- _Problem requirements_
Nothing but the lines from the top of the data to the line holding "rpart('wall_bracket', [(0.0, 0.004, yy" should be printed, word for word and both ends included; leave the pictures out.

'''

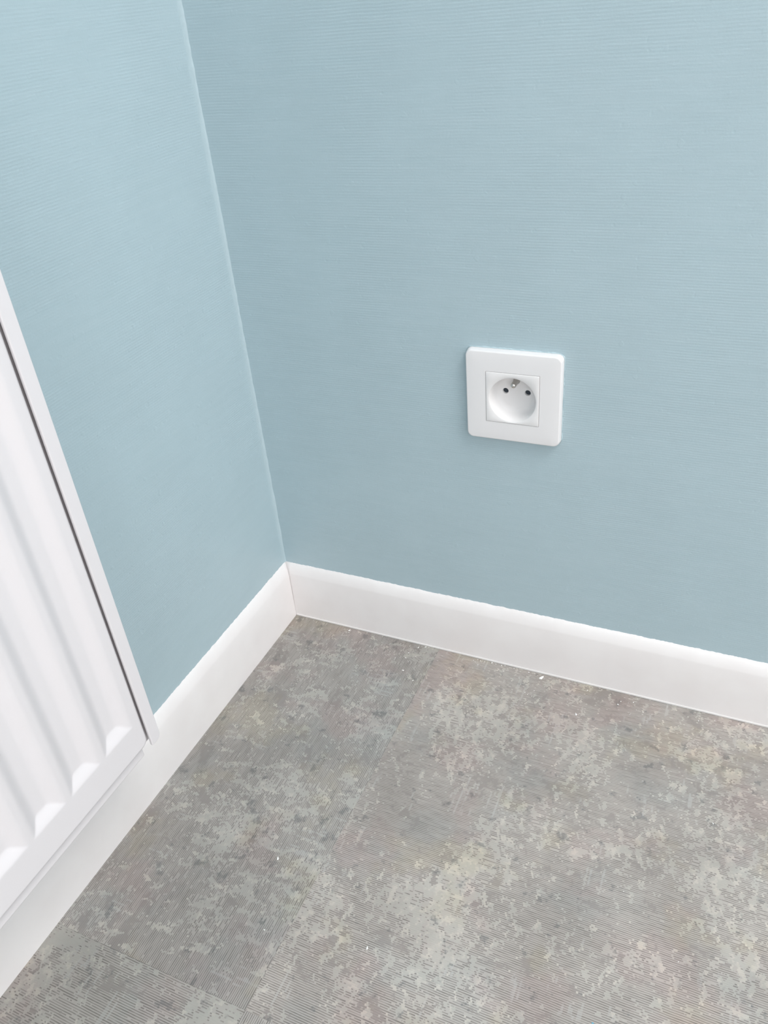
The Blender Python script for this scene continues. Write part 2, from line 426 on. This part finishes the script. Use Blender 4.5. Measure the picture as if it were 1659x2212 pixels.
bars = [(0.032 + 0.011 * k, 0.035 + 0.011 * k, Y1 - 0.003, Y0 + 0.003, ZT + 0.001, ZT + 0.004) for k in range(4)]
bars += [(0.032, 0.068, Y0 - 0.02 - 0.05 * k - 0.003, Y0 - 0.02 - 0.05 * k, ZT - 0.002, ZT + 0.0012) for k in range(16)]
rpart('top_grille', bars, 0)
for yy in (-0.45, -0.98):
    rpart('wall_bracket', [(0.0, 0.004, yy - 0.015, yy + 0.015, 0.2, 0.66), (0.004, 0.05, yy - 0.002, yy + 0.001, 0.25, 0.29), (0.004, 0.05, yy - 0.002, yy + 0.001, 0.60, 0.64)], 0)

# ------------------------------------------------------------------ wall socket
sock = empty('wall_socket', (SX, 0, SZ), 'white square single wall socket with round well and earth pin on the back wall', 'socket')
def rrect(hw, hh, r, n_=7):
    pts = []
    for cx, cz, a0 in ((hw - r, hh - r, 0), (-hw + r, hh - r, 90), (-hw + r, -hh + r, 180), (hw - r, -hh + r, 270)):
        for k in range(n_ + 1):
            a = math.radians(a0 + 90 * k / n_); pts.append((cx + r * math.cos(a), cz + r * math.sin(a)))
    return pts
def loops_to_bm(bm, loops):
    rows = [[bm.verts.new((x, y, z)) for x, z in pts] if False else [bm.verts.new((x, y, z)) for (x, z) in pts] for pts, y in loops]
    for a, b in zip(rows, rows[1:]):
        n_ = len(a)
        for k in range(n_):
            j = (k + 1) % n_; bm.faces.new((a[k], a[j], b[j], b[k]))
    return rows
PT = -0.0070                          # front of the cover plate
bm = bmesh.new()
H0 = 0.0405
lp = [(rrect(H0, H0, 0.0052), 0.0004), (rrect(H0, H0, 0.0052), -0.0015)]
for k in range(1, 7):
    a = k / 6 * math.pi / 2
    lp.append((rrect(H0 - 0.0006 - 0.0011 * (1 - math.cos(a)), H0 - 0.0006 - 0.0011 * (1 - math.cos(a)), 0.0050), PT + 0.0016 - 0.0012 * math.sin(a)))
lp.append((rrect(0.0320, 0.0320, 0.0040), PT))
lp.append((rrect(0.02285, 0.02285, 0.0004), PT))
lp.append((rrect(0.02270, 0.02270, 0.0004), PT + 0.0003))
lp.append((rrect(0.02270, 0.02270, 0.0004), PT + 0.0040))
loops_to_bm(bm, lp); bmesh.ops.recalc_face_normals(bm, faces=bm.faces)
# recalc on an open shell: make the front face the room
for f in bm.faces:
    pass
if sum(f.normal.y * f.calc_area() for f in bm.faces) > 0: bmesh.ops.reverse_faces(bm, faces=bm.faces)
pl = link('cover_plate', bm, M['plastic'], sock, smooth=True)
# insert: 45 mm square with a turned well, two contact holes
NSEG = 64
WR = 0.0199; WC = -0.0012             # well radius, its centre below the plate centre
FD = PT + 0.0130                      # well floor
HX, HZ, HR = 0.0095, 0.0006, 0.0026
bm = bmesh.new()
def sq(hw, r):                        # square outline sampled at NSEG points
    out = []
    for k in range(NSEG):
        a = 2 * math.pi * k / NSEG; c, s = math.cos(a), math.sin(a); q = hw / max(abs(c), abs(s)); out.append((c * q, s * q))
    return out
def circ(r, n_=NSEG, cx=0, cz=WC): return [(cx + r * math.cos(2 * math.pi * k / n_), cz + r * math.sin(2 * math.pi * k / n_)) for k in range(n_)]
IF_ = PT - 0.0004
lp = [(sq(0.02245, 0), PT + 0.004), (sq(0.02245, 0), IF_ + 0.0004), (sq(0.02230, 0), IF_ + 0.0001), (sq(0.02205, 0), IF_), (circ(WR + 0.0005), IF_), (circ(WR), IF_ + 0.0003)]
prof = [(0.0192, 0.0020), (0.0186, 0.0045), (0.0181, 0.0070), (0.0176, 0.0092), (0.0168, 0.0108), (0.0156, 0.0120), (0.0140, 0.0128), (0.0126, 0.0130)]
lp += [(circ(r), PT + d) for r, d in prof]
rows = loops_to_bm(bm, lp)
floor_ring = rows[-1]
loops_h = []
for sx_ in (-1, 1):
    loops_h.append([bm.verts.new((x, FD, z)) for x, z in circ(HR, 20, sx_ * HX, HZ)])
edges = []
for ring in [floor_ring] + loops_h:
    for k in range(len(ring)):
        a, b = ring[k], ring[(k + 1) % len(ring)]
        edges.append(bm.edges.get((a, b)) or bm.edges.new((a, b)))
bmesh.ops.triangle_fill(bm, use_beauty=True, use_dissolve=False, edges=edges, normal=(0, -1, 0))
for f in [f for f in bm.faces if all(any((v.co - Vector((s_ * HX, FD, HZ))).length < HR * 1.05 for s_ in (-1, 1)) and abs(v.co.y - FD) < 1e-6 for v in f.verts)]:
    c_ = f.calc_center_median()
    if min((c_ - Vector((s_ * HX, FD, HZ))).length for s_ in (-1, 1)) < HR: bm.faces.remove(f)
for ring in loops_h:
    c_ = sum((v.co for v in ring), Vector()) / len(ring)
    prev = ring
    for rr, d in ((HR * 0.93, 0.0004), (HR * 0.93, 0.0022)):
        nx_ = [bm.verts.new((c_.x + (v.co.x - c_.x) / HR * rr, FD + d, c_.z + (v.co.z - c_.z) / HR * rr)) for v in ring]
        for k in range(len(ring)):
            j = (k + 1) % len(ring); bm.faces.new((prev[k], prev[j], nx_[j], nx_[k]))
        prev = nx_
bmesh.ops.recalc_face_normals(bm, faces=bm.faces)
if sum(f.normal.y * f.calc_area() for f in bm.faces) > 0: bmesh.ops.reverse_faces(bm, faces=bm.faces)
ins = link('socket_insert', bm, M['plastic_well'], sock, smooth=True)
for o in (pl, ins):
    md = o.modifiers.new('edge', 'EDGE_SPLIT'); md.split_angle = math.radians(32)
for s_ in (-1, 1):
    bm = bmesh.new()
    bmesh.ops.create_circle(bm, cap_ends=True, segments=20, radius=HR * 0.97)
    bmesh.ops.rotate(bm, verts=bm.verts, matrix=Matrix.Rotation(math.pi / 2, 3, 'X'))
    bmesh.ops.translate(bm, verts=bm.verts, vec=(s_ * HX, FD + 0.0021, HZ))
    for f in bm.faces:
        if f.normal.y > 0: f.normal_flip()
    o = link('contact_shutter', bm, M['shutter'], sock); o['label'] = 'dark shutter inside the contact hole'
# earth pin
bm = bmesh.new(); rows = []
PR = 0.0023; tip = PT + 0.0012
pf = [(PR + 0.0006, FD + 0.0002), (PR + 0.0006, FD - 0.0006), (PR, FD - 0.0008), (PR, tip + 0.0020), (PR * 0.93, tip + 0.0011), (PR * 0.75, tip + 0.0005), (PR * 0.45, tip + 0.0001), (PR * 0.1, tip)]
rows = loops_to_bm(bm, [(circ(r, 24, 0, HZ + 0.0102), d) for r, d in pf]); bm.faces.new(rows[-1])
bmesh.ops.recalc_face_normals(bm, faces=bm.faces)
if bm.faces[-1].normal.y > 0: bmesh.ops.reverse_faces(bm, faces=bm.faces)
o = link('earth_pin', bm, M['metal'], sock, smooth=True); o['label'] = 'round metal earth pin'
bm = bmesh.new(); bmesh.ops.create_icosphere(bm, subdivisions=1, radius=0.0003); bmesh.ops.translate(bm, verts=bm.verts, vec=(0.0003, FD - 0.0010, -0.0147))
link('moulding_mark', bm, M['plastic_well'], sock)
# ragged paint and filler bead where the plate meets the wall
bm = bmesh.new(); A_, B_ = [], []
per = rrect(H0 + 0.0001, H0 + 0.0001, 0.0052, 12)
dense = []
for k in range(len(per)):
    a, b = Vector(per[k]), Vector(per[(k + 1) % len(per)]); n_ = max(1, int((b - a).length / 0.0012))
    dense += [a + (b - a) * (q / n_) for q in range(n_)]
wv = 0.0
for p_ in dense:
    wv = 0.7 * wv + rnd.uniform(-0.0005, 0.0005); d_ = p_.normalized()
    A_.append(bm.verts.new((p_.x, -0.0007 - abs(wv) * 0.5, p_.y))); B_.append(bm.verts.new((p_.x + d_.x * (0.0006 + wv * 0.8), -0.00003, p_.y + d_.y * (0.0006 + wv * 0.8))))
for k in range(len(A_)):
    j = (k + 1) % len(A_); bm.faces.new((A_[k], A_[j], B_[j], B_[k]))
bmesh.ops.recalc_face_normals(bm, faces=bm.faces)
if sum(f.normal.y for f in bm.faces) > 0: bmesh.ops.reverse_faces(bm, faces=bm.faces)
o = link('paint_bead', bm, M['filler'], sock, smooth=True); o['label'] = 'uneven pale blue paint bead round the plate'

# ------------------------------------------------------------------ plaster crumbs swept along the skirting
shapes = []
for k in range(7):
    bm = bmesh.new(); bmesh.ops.create_icosphere(bm, subdivisions=1, radius=1.0)
    for v in bm.verts: v.co *= rnd.uniform(0.7, 1.15)
    for v in bm.verts: v.co = Vector((v.co.x * (1.0 + 0.15 * k), v.co.y, v.co.z * 0.6))
    lo = min(v.co.z for v in bm.verts)
    for v in bm.verts: v.co.z -= lo
    me = bpy.data.meshes.new('crumb'); bm.to_mesh(me); bm.free(); me.materials.append(M['plaster']); shapes.append(me)
def crumb(x, y, r, label, group=None, name='plaster_crumb', mesh=None, rot=None, mat=None):
    me = mesh or rnd.choice(shapes)
    if mat: me = me.copy(); me.materials.clear(); me.materials.append(mat)
    o = bpy.data.objects.new(name, me); COL.objects.link(o)
    o.location = (x, min(y, -SK_T - 0.0012 - r), 0.0); o.scale = (r, r, r); o.rotation_euler = (0, 0, rnd.uniform(0, 6.3) if rot is None else rot)
    o['label'] = label; o['category'] = 'crumb'
    if group: o['group'] = group
    return o
CRUMBS = [
    (0.1665, -0.0082, 0.00075, 's'), (0.1592, -0.0114, 0.0006, 's'), (0.1698, -0.0078, 0.00045, 's'), (0.1525, -0.0225, 0.00075, 's'), (0.1496, -0.0124, 0.00038, 's'), (0.1523, -0.0306, 0.00059, 's'),
    (0.1615, -0.025, 0.00037, 's'), (0.1569, -0.0484, 0.00073, 's'), (0.172, -0.0586, 0.00057, 's'), (0.1571, -0.0349, 0.00037, 's'), (0.2248, -0.0083, 0.00058, 's'), (0.2234, -0.0125, 0.00043, 's'),
    (0.2272, -0.0155, 0.00043, 's'), (0.2403, -0.0084, 0.00086, 's'), (0.2446, -0.0087, 0.0005, 's'), (0.2506, -0.0088, 0.00071, 's'), (0.2541, -0.008, 0.00057, 's'), (0.2638, -0.0084, 0.00057, 's'),
    (0.2547, -0.0158, 0.00042, 's'), (0.2793, -0.0088, 0.00049, 's'), (0.2857, -0.0086, 0.00042, 's'), (0.2833, -0.0369, 0.00048, 's'), (0.2865, -0.0388, 0.00041, 's'), (0.2907, -0.0398, 0.00041, 's'),
    (0.2911, -0.0318, 0.00041, 's'), (0.3399, -0.0145, 0.00054, 's'), (0.3116, -0.0949, 0.00038, 's'), (0.2189, -0.0655, 0.00042, 's'), (0.1326, -0.0322, 0.00037, 's'), (0.1417, -0.034, 0.00045, 's'),
    (0.2282, -0.0094, 0.00051, 's'), (0.221, -0.0107, 0.00043, 's'), (0.2326, -0.0089, 0.00036, 's'), (0.371, -0.0228, 0.00072, 's'), (0.3729, -0.0183, 0.0006, 's'), (0.3842, -0.0155, 0.0006, 's'),
    (0.3947, -0.0247, 0.00041, 's'), (0.3843, -0.0301, 0.0003, 's'), (0.3837, -0.0317, 0.0003, 's'), (0.3798, -0.0176, 0.0003, 's'), (0.3871, -0.0097, 0.0003, 's'), (0.4438, -0.0187, 0.00052, 's'),
    (0.4576, -0.0137, 0.00034, 's'), (0.4029, -0.0245, 0.00029, 's'), (0.4773, -0.0253, 0.00028, 's'), (0.3628, -0.1111, 0.00033, 's'), (0.3883, -0.0241, 0.0003, 's'), (0.0762, -0.0109, 0.00079, 's'),
    (0.077, -0.0141, 0.00046, 's'), (0.1572, -0.0486, 0.00061, 's'), (0.172, -0.0586, 0.00048, 's'), (0.2933, -0.0126, 0.00166, 'big'), (0.3365, -0.0488, 0.00113, 'mid'), (0.1429, -0.2843, 0.00094, 'grain'),
    (0.244, -0.325, 0.00097, 'front'), (0.1639, -0.341, 0.00058, 'left2'), (0.4108, -0.2125, 0.00042, 'r1'), (0.4562, -0.2523, 0.00039, 'r2'), (0.4672, -0.1271, 0.00059, 'r3'), (0.4088, -0.3149, 0.00056, 'blue'),
]
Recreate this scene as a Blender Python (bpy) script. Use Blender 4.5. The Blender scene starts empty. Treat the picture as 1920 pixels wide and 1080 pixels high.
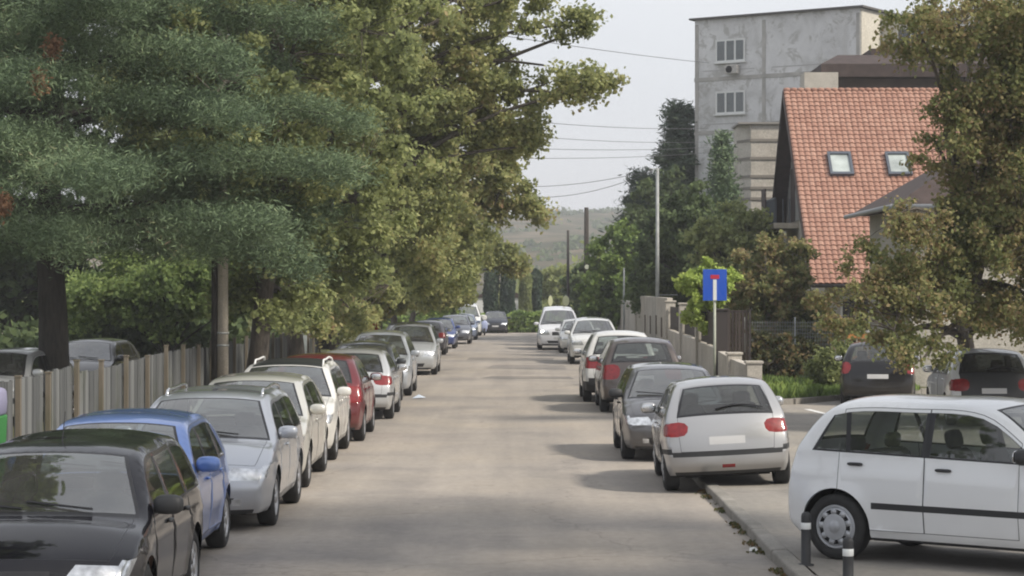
import bpy, bmesh, math, random
import numpy as np
from mathutils import Vector, Matrix
from mathutils.geometry import delaunay_2d_cdt
R = math.radians
scene = bpy.context.scene
COL = scene.collection

# ------------------------------------------------------------------ camera, sky, sun, exposure
CAMH = 2.6
cd = bpy.data.cameras.new('camera'); cam = bpy.data.objects.new('camera', cd); COL.objects.link(cam)
cam.location = (0, 0, CAMH)
cd.sensor_width = 36.0; cd.lens = 36.0*4200/1920
cam.rotation_euler = (R(90)+math.atan(11/4200.0), 0, 0)
cd.clip_start = 0.1; cd.clip_end = 6000
scene.camera = cam
SUN_EL, SUN_AZ = 43.0, 120.0        # azimuth measured clockwise from +Y (the view direction): the sun stands on the right
w = bpy.data.worlds.new('World'); scene.world = w; w.use_nodes = True
nt = w.node_tree; N = nt.nodes; Lk = nt.links
bg = N['Background']
sky = N.new('ShaderNodeTexSky'); sky.sky_type = 'NISHITA'; sky.sun_disc = False
sky.sun_elevation = R(SUN_EL); sky.sun_rotation = R(SUN_AZ)
sky.dust_density = 3.0; sky.air_density = 1.0
tcw = N.new('ShaderNodeTexCoord'); nzw = N.new('ShaderNodeTexNoise'); nzw.inputs['Scale'].default_value = 1.6; nzw.inputs['Detail'].default_value = 4
mpw = N.new('ShaderNodeMapping'); mpw.inputs['Scale'].default_value = (1, 1, 3.0)
Lk.new(tcw.outputs['Generated'], mpw.inputs[0]); Lk.new(mpw.outputs[0], nzw.inputs[0])
rw = N.new('ShaderNodeValToRGB'); rw.color_ramp.elements[0].position = 0.3; rw.color_ramp.elements[1].position = 0.7
rw.color_ramp.elements[0].color = (4.7, 4.9, 5.35, 1); rw.color_ramp.elements[1].color = (5.9, 6.0, 6.2, 1)
Lk.new(nzw.outputs['Fac'], rw.inputs[0])
mw = N.new('ShaderNodeMixRGB'); mw.inputs[0].default_value = 0.86
Lk.new(sky.outputs[0], mw.inputs[1]); Lk.new(rw.outputs[0], mw.inputs[2]); Lk.new(mw.outputs[0], bg.inputs[0])
bg.inputs[1].default_value = 0.10
sd = bpy.data.lights.new('sun', 'SUN'); sun = bpy.data.objects.new('sun', sd); COL.objects.link(sun)
sd.energy = 2.5; sd.angle = R(6.0); sd.color = (1.0, 0.92, 0.80)
sdir = Vector((math.sin(R(SUN_AZ))*math.cos(R(SUN_EL)), math.cos(R(SUN_AZ))*math.cos(R(SUN_EL)), math.sin(R(SUN_EL))))
sun.rotation_euler = sdir.to_track_quat('Z', 'Y').to_euler()
scene.view_settings.view_transform = 'Standard'; scene.view_settings.look = 'None'
scene.view_settings.gamma = 1.0; scene.view_settings.exposure = 0.72
scene.render.engine = 'CYCLES'
scene.cycles.max_bounces = 8; scene.cycles.transparent_max_bounces = 16
scene.cycles.sample_clamp_indirect = 6.0
scene.cycles.filter_width = 2.0

def at(px, py, D):                 # a point of the place, D metres ahead
    return Vector(((px-960)*D/4200.0, D, CAMH-(py-551)*D/4200.0))

# ------------------------------------------------------------------ helpers
def tag(o, label=None, cat=None, group=None, kind=None):
    if label: o['label'] = label
    if cat: o['category'] = cat
    if group: o['group'] = group
    if kind: o['kind'] = kind
    return o
def empty(name, loc=(0, 0, 0), rz=0.0):
    o = bpy.data.objects.new(name, None); COL.objects.link(o); o.location = loc; o.rotation_euler = (0, 0, rz)
    o.empty_display_size = 0.3
    return o
def mk(name, V, F, mats, parent=None, smooth=False, mi=None, normals=None):
    me = bpy.data.meshes.new(name)
    me.from_pydata([tuple(v) for v in V], [], [tuple(int(i) for i in f) for f in F])
    if not isinstance(mats, (list, tuple)): mats = [mats]
    for m in mats: me.materials.append(m)
    if mi is not None: me.polygons.foreach_set('material_index', [int(i) for i in mi])
    if smooth: me.polygons.foreach_set('use_smooth', [True]*len(me.polygons))
    me.update()
    if normals is not None: me.normals_split_custom_set_from_vertices([tuple(n) for n in normals])
    o = bpy.data.objects.new(name, me); COL.objects.link(o)
    if parent: o.parent = parent
    return o
def mkquads(name, V, mat, parent=None, smooth=False):   # V: (n,4,3) array, n loose quads
    n = len(V); me = bpy.data.meshes.new(name)
    me.vertices.add(n*4); me.vertices.foreach_set('co', np.asarray(V, dtype=np.float32).reshape(-1))
    me.loops.add(n*4); me.loops.foreach_set('vertex_index', np.arange(n*4, dtype=np.int32))
    me.polygons.add(n); me.polygons.foreach_set('loop_start', np.arange(0, n*4, 4, dtype=np.int32))
    me.polygons.foreach_set('loop_total', np.full(n, 4, dtype=np.int32))
    me.materials.append(mat); me.update(calc_edges=True); me.validate()
    o = bpy.data.objects.new(name, me); COL.objects.link(o)
    if parent: o.parent = parent
    return o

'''

- _Final answer_
The Blender Python script for this scene continues. Write part 2, from line 426 on. This part finishes the script. Use Blender 4.5. Measure the picture as if it were 1659x2212 pixels.
bars = [(0.032 + 0.011 * k, 0.035 + 0.011 * k, Y1 - 0.003, Y0 + 0.003, ZT + 0.001, ZT + 0.004) for k in range(4)]
bars += [(0.032, 0.068, Y0 - 0.02 - 0.05 * k - 0.003, Y0 - 0.02 - 0.05 * k, ZT - 0.002, ZT + 0.0012) for k in range(16)]
rpart('top_grille', bars, 0)
for yy in (-0.45, -0.98):
    rpart('wall_bracket', [(0.0, 0.004, yy - 0.015, yy + 0.015, 0.2, 0.66), (0.004, 0.05, yy - 0.002, yy + 0.001, 0.25, 0.29), (0.004, 0.05, yy - 0.002, yy + 0.001, 0.60, 0.64)], 0)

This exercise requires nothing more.